ENGLISCH/913: Questions to Mrs Gobbledygook (191) Double-"T" (SB)


191. Where did the double-T come from?

Dear Mrs Gobbledygook

My name is Sin and I am from Taiwan. I have a question regarding the verb "to write". It is written with only one "t", but the past participle "written" is written with double-"t". Why is this so?


Sin B (Taiwan)


Dear Mr B

To tell you the truth, there is no specific grammar rule for irregular verbs like "to write" (wrote, written). So I think if you are looking for an explanation, you probably need to look for regular verbs whose past tense and past participle form end in "ed".

In these cases the spelling rule says if the verb ends in a hard consonant sound in English, for example a "t", we double up the last consonant in the past tense and in the past participle.

Let's think of a verb like "to spot", meaning to see something in the distance like "I spotted a car in the distance", which ends in the hard consonant "t"-sound.

"Spot" in it's present tense or infinitive form only has one "t" at the end, and when we make it past, we double up the "t", "spotted". The same happens to the past participle: "I have/had spotted" and the present participle: "spotting".
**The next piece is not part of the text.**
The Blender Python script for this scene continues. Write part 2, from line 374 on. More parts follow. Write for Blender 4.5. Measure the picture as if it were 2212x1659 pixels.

Another example is "to trot" (the accelerated pace of an animal, faster than walking): A horse had trotted along the road, before it trotted into the stable, considering that trotting is quite an acceptable pace.

"Trot" follows the same spelling rule, because of the hard consonant sound at the end.
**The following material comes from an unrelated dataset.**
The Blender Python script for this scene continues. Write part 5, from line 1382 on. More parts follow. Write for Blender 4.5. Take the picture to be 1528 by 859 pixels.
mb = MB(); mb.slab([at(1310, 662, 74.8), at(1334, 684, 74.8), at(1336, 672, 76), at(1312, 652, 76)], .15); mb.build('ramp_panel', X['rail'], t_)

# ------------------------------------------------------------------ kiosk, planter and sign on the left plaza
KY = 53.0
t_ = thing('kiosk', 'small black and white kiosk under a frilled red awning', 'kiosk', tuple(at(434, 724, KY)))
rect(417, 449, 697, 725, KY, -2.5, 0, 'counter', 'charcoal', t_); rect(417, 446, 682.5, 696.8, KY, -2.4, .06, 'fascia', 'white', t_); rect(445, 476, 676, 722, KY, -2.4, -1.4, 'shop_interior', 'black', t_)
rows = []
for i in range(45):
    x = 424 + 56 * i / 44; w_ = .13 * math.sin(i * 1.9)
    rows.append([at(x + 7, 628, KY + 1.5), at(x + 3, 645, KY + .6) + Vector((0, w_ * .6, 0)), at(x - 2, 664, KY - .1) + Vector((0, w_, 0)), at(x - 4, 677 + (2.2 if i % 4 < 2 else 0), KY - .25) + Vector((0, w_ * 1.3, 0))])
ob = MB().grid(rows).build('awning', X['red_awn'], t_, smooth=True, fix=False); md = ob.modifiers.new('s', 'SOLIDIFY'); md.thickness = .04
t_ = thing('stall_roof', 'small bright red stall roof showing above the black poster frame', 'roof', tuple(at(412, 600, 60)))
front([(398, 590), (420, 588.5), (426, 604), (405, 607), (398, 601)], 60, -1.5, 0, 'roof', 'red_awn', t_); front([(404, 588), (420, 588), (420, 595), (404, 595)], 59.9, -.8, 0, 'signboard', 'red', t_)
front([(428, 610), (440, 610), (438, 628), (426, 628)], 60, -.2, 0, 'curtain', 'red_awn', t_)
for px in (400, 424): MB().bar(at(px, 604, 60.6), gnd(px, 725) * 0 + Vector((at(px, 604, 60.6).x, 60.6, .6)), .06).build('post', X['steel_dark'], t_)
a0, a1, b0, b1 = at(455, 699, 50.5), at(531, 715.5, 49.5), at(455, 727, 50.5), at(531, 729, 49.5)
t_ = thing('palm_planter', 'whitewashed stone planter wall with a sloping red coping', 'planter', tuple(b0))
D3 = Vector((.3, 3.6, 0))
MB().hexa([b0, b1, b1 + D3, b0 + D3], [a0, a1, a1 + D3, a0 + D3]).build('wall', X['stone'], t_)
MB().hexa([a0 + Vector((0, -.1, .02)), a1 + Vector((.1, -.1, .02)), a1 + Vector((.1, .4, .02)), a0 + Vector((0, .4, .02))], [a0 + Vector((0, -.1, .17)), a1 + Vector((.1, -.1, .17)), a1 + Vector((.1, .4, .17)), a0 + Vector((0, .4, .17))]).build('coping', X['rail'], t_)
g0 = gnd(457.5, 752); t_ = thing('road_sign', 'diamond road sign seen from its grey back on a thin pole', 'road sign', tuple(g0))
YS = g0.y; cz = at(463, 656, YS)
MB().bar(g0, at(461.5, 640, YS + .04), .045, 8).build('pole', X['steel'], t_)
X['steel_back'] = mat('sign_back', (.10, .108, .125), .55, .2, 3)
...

Now, I think what is happening with "write" is, even though it is an irregular verb and is using the fairly old-fashioned past participle form "written", I think it is still following this rule, to double up the hard consonant, if you use it in one of the past tense forms (present or past perfect).

There are other examples of irregular verbs that follow the same pattern:

bite - bit - bitten

beget - begot - begotten

forget - forgot - forgotten

get - got - gotten

smite - smote - smitten

forbid - forbade - forbidden

This might be an explanation but it is not a spelling rule and you cannot use it on every verb with a hard ending.